Já quanto aos ethoi, poderiam ser os de Frye: mítico, romântico, alto-mimético, baixo-mimético e irônico. Dando um exemplo, Frye explica que, no tocante à Tragédia (que, para ele, fala da separação do heroi em relação à sociedade, seja na forma de sacrifício, de punição, de loucura ou de morte), a tragédia mítica fala da separação ou morte dos deuses; a tragédia romântica, dos herois; a tragédia alto-mimética, dos homens nobres; a tragédia baixo-mimética, de homens comuns; e a tragédia irônica, de homens vis e fracos (ironia sobre o heroi) ou de homens admiráveis nas mãos de uma sociedade corrompida (ironia sobre seu entorno). (cont.)

Linda Cavalcanti Lobato disse...

(cont.) Se aplicarmos o mesmo raciocínio à História, veremos por que ela se revela, em primeiro lugar, como história dos deuses (momento mítico) e depois, sucessivamente, como história dos heróis (momento biográfico), história dos grandes homens (toda a historiografia clássica), história dos homens comuns (dos Analles em diante) e, finalmente, com história dos homens vis e fracos (que é o ethos atual). Isso seria só uma sugestão de como usar a teoria dos ethoi de Frye para enriquecer a discussão da teoria dos mythoi de White.

E sem esquecer dianoia (Aristóteles dizia que mythos era a imitação verbal da ação e dianoia a imitação verbal do pensamento, sendo ethos composto dos dois, visto que a caracterização da ação depende de que pensamento ela se presta a expressar) que é o telos, explícito ou implícito, da obra inteira. Seria, talvez, a mensagem ou lição do historiador (aquela que ele passa, quer saiba e queira, quer não não saiba ou não queira) com seu relato. De qualquer forma, acho que uma teoria tão aristotélica como a dos mythoi não pode estar completa sem uma relação claramente estabelecida com os ethoi e as dianoiai.

Gostaria de falar também sobre os três últimos elementos que completam a divisão aristotélica e que Frye aborda no quarto e último ensaio de Anatomy: melos (o aspecto sonoro-musical), lexis (o texto escrito) e opsis (o aspecto imagético-visual). Será que não seria útil também tratar dos elementos melódicos (como métrica, rima, aliteração, ritmo, passo etc.), léxicos (como níveis de linguagem, zonas semânticas, tipos de vocabulário etc.) e óticos (como ênfases descritivas, narrativas e dissertativas, como uso de metáforas, metonímias e sinédoques imagéticas, como estruturação do próprio enredo segundo símiles e analogias implícitas etc.) do texto historiográfico?

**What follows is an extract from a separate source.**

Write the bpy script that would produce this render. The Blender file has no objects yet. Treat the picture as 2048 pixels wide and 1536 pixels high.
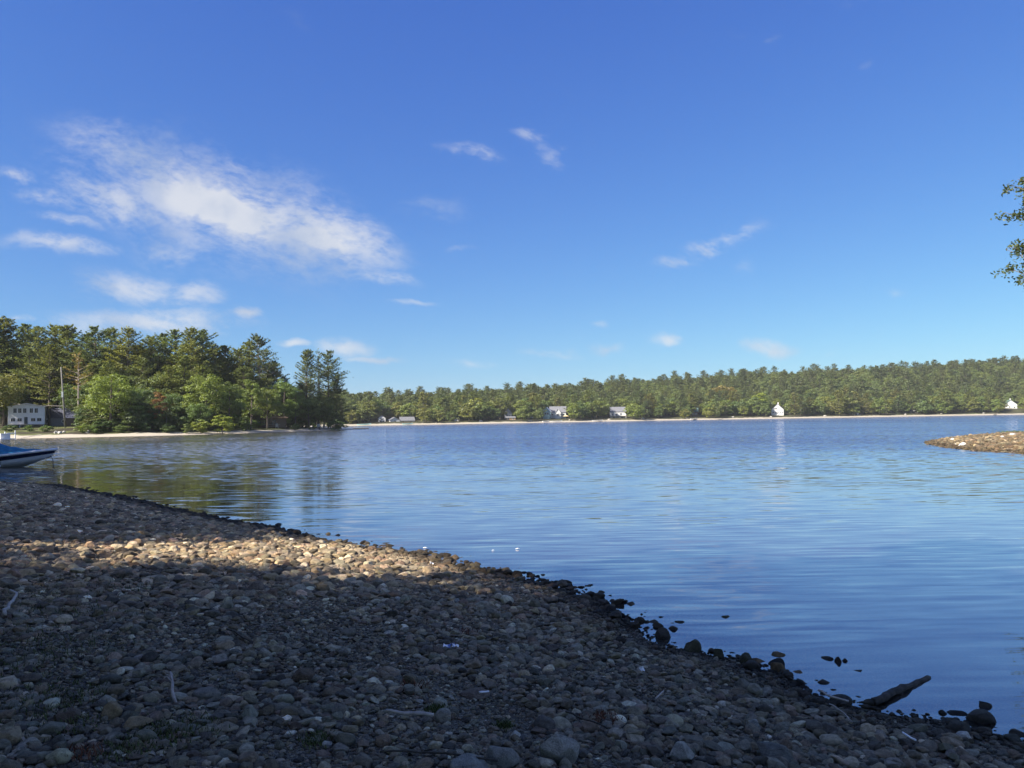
import bpy, bmesh, math, random
import numpy as np
from mathutils import Vector, Matrix

# ------------------------------------------------------------------ camera, sky, sun, exposure
scene = bpy.context.scene
COL = scene.collection
FPX, EYE = 1538.0, 2.2
PITCH, ROLL = math.radians(2.64), math.radians(0.89)
SUN_EL = math.radians(38.0)
SUN_H = np.array([-0.85, -0.527])            # horizontal direction towards the sun
EXPOSURE = 1.15

_F = np.array([0, math.cos(PITCH), math.sin(PITCH)])
_U0 = np.array([0, -math.sin(PITCH), math.cos(PITCH)])
_R0 = np.array([1.0, 0, 0])
_R = _R0 * math.cos(ROLL) - _U0 * math.sin(ROLL)
_U = _U0 * math.cos(ROLL) + _R0 * math.sin(ROLL)
EYEP = np.array([0, 0, EYE])

def ray(x, y):
    return _F + (x - 1024) / FPX * _R - (y - 768) / FPX * _U
def ground_at(x, y, z=0.0):
    d = ray(x, y); return EYEP + d * ((z - EYE) / d[2])
def at(x, y, Y):
    d = ray(x, y); return EYEP + d * (Y / d[1])

cam_data = bpy.data.cameras.new('camera'); cam = bpy.data.objects.new('camera', cam_data)
COL.objects.link(cam); scene.camera = cam
cam_data.sensor_width = 36.0; cam_data.lens = 36.0 * FPX / 2048
cam_data.clip_start = 0.05; cam_data.clip_end = 8000
m = Matrix.Identity(4)
for i in range(3):
    m[i][0], m[i][1], m[i][2] = _R[i], _U[i], -_F[i]
m[0][3], m[1][3], m[2][3] = EYEP
cam.matrix_world = m

scene.view_settings.view_transform = 'Standard'; scene.view_settings.look = 'None'
scene.view_settings.exposure = EXPOSURE; scene.view_settings.gamma = 1
scene.view_settings.use_curve_mapping = False
scene.render.engine = 'CYCLES'
scene.cycles.max_bounces = 6; scene.cycles.diffuse_bounces = 2; scene.cycles.glossy_bounces = 3
scene.cycles.transparent_max_bounces = 8; scene.cycles.transmission_bounces = 3
scene.cycles.caustics_reflective = False; scene.cycles.caustics_refractive = False

class NT:
    """short hand for building node trees"""
    def __init__(s, tree): s.t = tree; s.n = tree.nodes; s.l = tree.links
    def add(s, typ, **kw):
        n = s.n.new(typ)
        for k, v in kw.items(): setattr(n, k, v)
        return n
    def put(s, sock, v):
        if isinstance(v, bpy.types.NodeSocket): s.l.new(v, sock)
        else: sock.default_value = v
    def math(s, op, a, b=None, c=None, clamp=False):
        n = s.add('ShaderNodeMath', operation=op, use_clamp=clamp); s.put(n.inputs[0], a)
        if b is not None: s.put(n.inputs[1], b)
        if c is not None: s.put(n.inputs[2], c)
        return n.outputs[0]
    def vmath(s, op, a, b=None, scale=None):
        n = s.add('ShaderNodeVectorMath', operation=op); s.put(n.inputs[0], a)
        if b is not None: s.put(n.inputs[1], b)
        if scale is not None: s.put(n.inputs['Scale'], scale)
        return n.outputs['Value'] if op in ('LENGTH', 'DOT_PRODUCT', 'DISTANCE') else n.outputs[0]
    def smooth(s, v, lo, hi, a=0.0, b=1.0):
        n = s.add('ShaderNodeMapRange', interpolation_type='SMOOTHSTEP'); s.put(n.inputs[0], v)
        s.put(n.inputs[1], lo); s.put(n.inputs[2], hi); s.put(n.inputs[3], a); s.put(n.inputs[4], b)
        return n.outputs[0]
    def noise(s, vec, scale, detail=4.0, rough=0.5, dist=0.0, dims='3D'):
        n = s.add('ShaderNodeTexNoise', noise_dimensions=dims); s.put(n.inputs['Vector'], vec)
        s.put(n.inputs['Scale'], scale); s.put(n.inputs['Detail'], detail)
        s.put(n.inputs['Roughness'], rough); s.put(n.inputs['Distortion'], dist)
        return n
    def mix(s, f, a, b, blend='MIX'):
        n = s.add('ShaderNodeMix', data_type='RGBA', blend_type=blend)
        s.put(n.inputs[0], f); s.put(n.inputs[6], a); s.put(n.inputs[7], b)
        return n.outputs[2]
    def comb(s, x, y, z):
        n = s.add('ShaderNodeCombineXYZ'); s.put(n.inputs[0], x); s.put(n.inputs[1], y); s.put(n.inputs[2], z)
        return n.outputs[0]
    def sep(s, v):
        n = s.add('ShaderNodeSeparateXYZ'); s.put(n.inputs[0], v); return n.outputs

world = bpy.data.worlds.new('World'); scene.world = world; world.use_nodes = True
w = NT(world.node_tree); w.n.clear()
sky = w.add('ShaderNodeTexSky', sky_type='NISHITA', sun_disc=False)
sky.sun_elevation = SUN_EL
sky.sun_rotation = math.atan2(SUN_H[0], SUN_H[1])
sky.altitude = 0; sky.air_density = 1.0; sky.dust_density = 0.4; sky.ozone_density = 3.0
geo = w.add('ShaderNodeTexCoord')
gx, gy, gz = w.sep(geo.outputs['Generated'])
skr = w.sep(sky.outputs[0])
SKY_K = ((0.38, 1.0), (0.62, 0.97), (1.97, 0.52))           # gain, gamma for each channel (deeper blue)
cc = [w.math('MULTIPLY', w.math('POWER', skr[i], SKY_K[i][1]), SKY_K[i][0]) for i in range(3)]
skyc = w.comb(*cc)
# clouds: (u, v) is the direction on the vertical plane one metre north of the viewer
gys = w.math('MAXIMUM', gy, 0.02)
uu = w.math('DIVIDE', gx, gys); vv = w.math('DIVIDE', gz, gys)
uv = w.comb(uu, vv, 0.0)
front = w.smooth(gy, 0.45, 0.70)
warp = w.noise(uv, 7.0, 5.0, 0.55)
uvw = w.vmath('ADD', uv, w.vmath('SCALE', w.vmath('SUBTRACT', warp.outputs['Color'], (0.5, 0.5, 0.5)), scale=0.06))
CLOUDS = [(430, 410, 330, 120, 20, 0.55),   # px, py, half width, half height (pixels), tilt degrees (clockwise in the picture), strength
    (330, 345, 230, 62, 25, 0.62), (455, 415, 255, 76, 22, 1.0), (640, 475, 150, 72, 20, 0.88),
    (230, 400, 120, 48, 20, 0.66), (560, 500, 135, 45, 28, 0.55), (340, 500, 95, 40, 15, 0.35),
    (120, 490, 110, 21, 5, 0.62), (110, 395, 85, 20, 12, 0.50), (30, 345, 50, 15, 15, 0.55), (135, 440, 70, 14, 10, 0.4),
    (260, 570, 120, 36, 6, 0.62), (390, 590, 55, 28, 4, 0.56), (300, 640, 190, 28, 2, 0.68), (480, 632, 40, 11, 0, 0.75),
    (740, 562, 95, 15, 7, 0.50), (820, 612, 50, 7, 5, 0.45), (855, 415, 80, 24, 8, 0.28), (915, 498, 38, 8, -8, 0.32),
    (583, 685, 36, 10, 2, 0.66), (695, 690, 58, 18, 4, 0.66), (755, 714, 62, 7, 2, 0.62),
    (940, 312, 70, 18, 14, 0.46), (1062, 270, 40, 16, 12, 0.46), (1095, 305, 24, 34, -20, 0.42), (1120, 285, 16, 12, 0, 0.40),
    (1455, 478, 84, 24, -14, 0.62), (1360, 522, 60, 15, -6, 0.55), (1500, 535, 34, 20, 5, 0.18),
    (1215, 692, 36, 11, 3, 0.55), (1331, 686, 26, 15, 6, 0.66), (1530, 690, 58, 18, 2, 0.66), (1100, 703, 66, 9, 2, 0.38),
    (1205, 652, 22, 7, 0, 0.36), (945, 727, 50, 9, -4, 0.36), (1800, 590, 20, 9, 0, 0.20), (1660, 700, 18, 8, 0, 0.2),
    (1528, 70, 24, 12, -25, 0.30), (1465, 58, 20, 9, 10, 0.18), (1740, 130, 22, 9, -15, 0.16), (45, 634, 40, 9, 4, 0.5),
    (600, 40, 60, 18, 30, 0.10), (1700, 12, 40, 14, 10, 0.12)]
acc = None
for (px, py, hw, hh, tilt, st) in CLOUDS:
    d = ray(px, py); c = (d[0] / d[1], d[2] / d[1], 0.0)
    mp = w.add('ShaderNodeMapping', vector_type='TEXTURE')
    w.put(mp.inputs[0], uvw); mp.inputs[1].default_value = c
    mp.inputs[2].default_value = (0, 0, -math.radians(tilt))
    mp.inputs[3].default_value = (hw / FPX * 1.62, hh / FPX * 1.62, 1)
    ln = w.vmath('LENGTH', mp.outputs[0])
    b = w.smooth(ln, 0.0, 1.0, st * 1.12, 0.0)
    acc = b if acc is None else w.math('MAXIMUM', acc, b)
# elsewhere on the dome: unseen broken cloud, added to lift and whiten the shade
dirn = w.vmath('MULTIPLY', geo.outputs['Generated'], (1.0, 1.0, 2.6))
wisp = w.noise(dirn, 2.3, 5.0, 0.55, 0.4)
back = w.math('MULTIPLY', w.smooth(wisp.outputs[0], 0.45, 0.65, 0.0, 0.80), w.math('SUBTRACT', 1.0, front))
acc = w.math('MULTIPLY', acc, front)
rotm = w.add('ShaderNodeMapping', vector_type='TEXTURE'); w.put(rotm.inputs[0], uvw); rotm.inputs[2].default_value = (0, 0, -0.33); rotm.inputs[3].default_value = (1.0, 0.36, 1.0)
st1 = w.noise(rotm.outputs[0], 8.5, 8.0, 0.62, 0.35)
st2 = w.noise(w.vmath('MULTIPLY', uv, (1.0, 1.7, 1.0)), 46.0, 5.0, 0.6, 0.15)
st3 = w.noise(rotm.outputs[0], 60.0, 4.0, 0.65, 0.3)
tex = w.math('ADD', w.math('MULTIPLY', st1.outputs[0], 0.58), w.math('ADD', w.math('MULTIPLY', st2.outputs[0], 0.24), w.math('MULTIPLY', st3.outputs[0], 0.18)))
tex = w.math('MULTIPLY_ADD', w.math('SUBTRACT', tex, 0.5), 1.45, 0.5)
thr = w.math('SUBTRACT', 0.57, w.math('MULTIPLY', acc, 0.28))
holes = w.smooth(w.math('SUBTRACT', tex, thr), -0.15, 0.22)
dens = w.math('MULTIPLY', w.math('MULTIPLY', holes, w.smooth(acc, 0.0, 0.30)), w.math('ADD', w.math('MULTIPLY', acc, 1.0), 0.12), clamp=True)
dens = w.math('ADD', dens, back)
dens = w.math('MULTIPLY', dens, w.smooth(gz, 0.0, 0.02), clamp=True)
shade = w.noise(uvw, 9.0, 4.0, 0.5)
SKY_STRENGTH = 0.0757
CW = 4.7
ccol = w.mix(w.smooth(shade.outputs[0], 0.42, 0.66), (CW * 1.0, CW * 1.02, CW * 1.06, 1), (CW * 0.62, CW * 0.72, CW * 0.90, 1))
skycl = w.mix(w.math('MULTIPLY', dens, 0.84), skyc, ccol)
bg = w.add('ShaderNodeBackground'); w.put(bg.inputs[0], skycl); bg.inputs[1].default_value = SKY_STRENGTH
w.l.new(bg.outputs[0], w.add('ShaderNodeOutputWorld').inputs[0])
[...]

Espero, sinceramente, que continuemos essa conversa e que eu tenha ajudado com alguma contribuição e sugestão. Fico muito contente que você esteja se dedicando a esses assuntos e contribuindo para a causa da prova da onipresença da poética, rsrs. Bjs

Fernanda disse...

Eu, de minha parte, voto para que a Linda publique seu comentário como uma postagem em resposta à postagem da Débora!

Débora Aymoré disse...

Seria muito bom relamente, Fernanda. Linda, li os seus comentários, porém estou com um probleminha de tempo para respondê-lo. Por favor, não considere isto como falta de interesse. Responderei aos seus comentários o mais breve possível. Beijo.